A 90-year-old war veteran caught speeding in a car for the disabled must serve a six-month ban, the High Court has ruled.

Ex-Grenadier Guardsman Roland Morris, from Worle, Weston-super-Mare, Somerset, was caught in a radar speed trap doing 42mph in a 30mph zone last year.

Disabled Mr Morris, who was injured on active service in Africa in 1943 during the Second World War, was in his motability car on the A38 between Highbridge and Bridgwater.

He already had nine points on his licence and was banned under the "totting up" procedure when he appeared before Taunton Dene magistrates in January.

The ban was upheld by the Crown Court, although a fine of £300 was reduced to £200.
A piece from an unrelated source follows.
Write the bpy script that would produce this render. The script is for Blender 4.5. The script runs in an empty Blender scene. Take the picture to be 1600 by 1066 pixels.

Mr Morris came to the High Court in London on Thursday in a last attempt to overturn the ban by applying for judicial review.

Wearing a Guards Division tie, he drove to the doors of Court 28 in a red four-wheeled disabled buggy, which he later took into the Royal Courts of Justice cafe.

He told two judges that he had no idea he was speeding and would never drive again if he did not think it was safe to do so.

He argued that he had been "induced" into pleading guilty and denied a fair hearing.

He said he wanted to carry on driving for the sake of his mental health and his community work.

Lord Justice Pitchford, sitting with Mr Justice Maddison, described Mr Morris as a man with "an impressive record of public service from his earliest adulthood in the Army, and to the present day."

But the judge added: "My regretful conclusion is that no arguable error of law is to be discerned in any of Mr Morris's grounds for seeking judicial review, either in the magistrates' court or the crown court."

There had been "nothing equivocal" about his guilty plea, said the judge.

Although the loss of his door-to-door transport was no doubt "extremely inconvenient" and "rather depressing" for him, it did not justify allowing him to avoid the ban on grounds of "exceptional hardship".

Mr Morris was praised for his courtesy in presenting his case - and he in turn thanked the judges for their "very fair" handling of his application.